The Packard Bell alliance also increases AMD's presence in the notebook market. Inexpensive notebooks for the consumer market are expected to become a growth segment in 1999, according to a number of analysts. AMD will likely benefit because the company deliberately prices its chips at 25 percent below Intel's.

"AMD is finding that it is doing particularly well in the notebook arena, which forces Intel to respond," said Dean McCarron, principal analyst at Mercury Research. Intel so far has responded to the challenge by announcing that it will release Celeron chips for notebooks as well as new versions of the Pentium MMX chip, which has been discontinued on desktops, in the first part of 1999.

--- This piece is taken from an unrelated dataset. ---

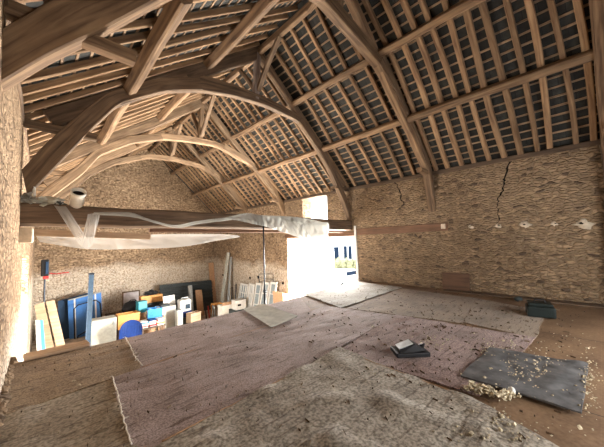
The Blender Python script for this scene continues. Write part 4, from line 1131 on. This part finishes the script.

While the Packard Bell NEC deal encroaches upon Intel's market share, it also potentially hurts Cyrix, the processor subsidiary of National Semiconductor. Cyrix signed a deal to supply processors to Packard Bell earlier this year.

AMD-based desktop models include the Packard Bell 955 and NEC Ready 9888. Both will use the 333-MHz AMD K6-2 chip.

NEC is also shipping a new notebook, the 340T, in its NEC Ready line which uses a 300-MHz mobile K6 processor.

The Packard Bell 955 is similar to a Cyrix-based machine sold by Packard Bell right now.

IBM, Compaq Computer, Hewlett-Packard, and Sony are also using K6 processors in consumer PCs, giving AMD a clean sweep of the major retail PC manufacturers. Compaq, meanwhile, makes an AMD-powered notebook.

"Now, the top five PC [makers] who sell systems through retail in the U.S. are all able to offer their based on AMD processors," said Dave Sheffler, AMD vice president of sales for the Americas.

Earlier this month, AMD chairman Jerry Sanders said that the company was on the verge of announcing a major notebook and desktop alliance with a major vendor.